国境が陸路でつながれている場合、道路標識に隣国の名前が出てくる。トルコの西の端・エディルネ近くで、隣国・ギリシャへの道を示す看板を探した。
ギリシャだから「GREECE」?いやそれは英語の呼び名。トルコではトルコ語でのギリシャを表す呼び方があるに違いない。
それは「YUNANISTAN」であった。
ガイドさんに訊ねると、もともとトルコ人はギリシャのことをYUNANI=ユナニと呼んでいたのだそうだ。これはIONIA=イオニアがトルコ語に変化したもの。
「ユナニ(イオニア)に住む人」という意味で「YUNANISTAN=ユナニスタン」がギリシャ人を表す言葉になった。
おもしろいのは、イオニア地方というのはトルコの地中海側南西部(現イズミール周辺)を指すということ。国内の一地方に住む人という意味で外国を表す言葉がつくられていったのか。そこにかつて、どれだけのギリシャ人が住んでいたのか、と、考えさせる。
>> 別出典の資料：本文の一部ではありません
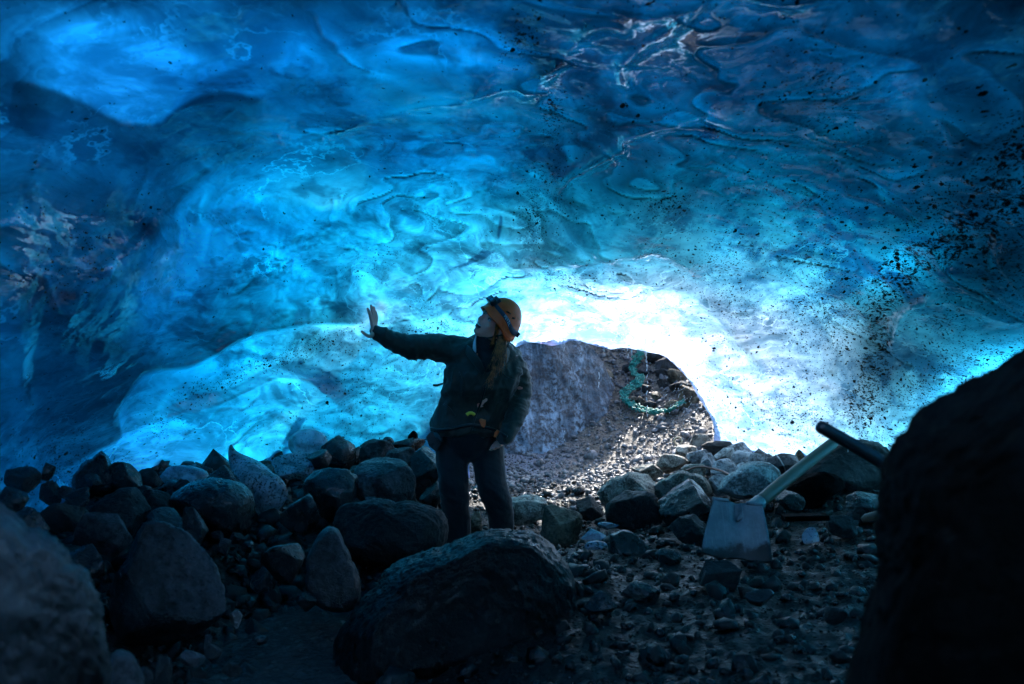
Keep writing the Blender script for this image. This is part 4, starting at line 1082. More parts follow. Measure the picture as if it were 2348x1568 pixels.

また、ギリシャの西部アドリア海から南下したギリシャ沿岸はイオニア海と呼ばれ、イオニア諸島という島々がある(※その島の一つレフカス島は小泉八雲の故郷だ)。
ここが古代に現トルコのイオニア地方へ移住した人々のルーツになっていたが、19世紀はじめまではトルコの領土であった。
ギリシャは二千年ものあいだ自国を持てない民族だったのである。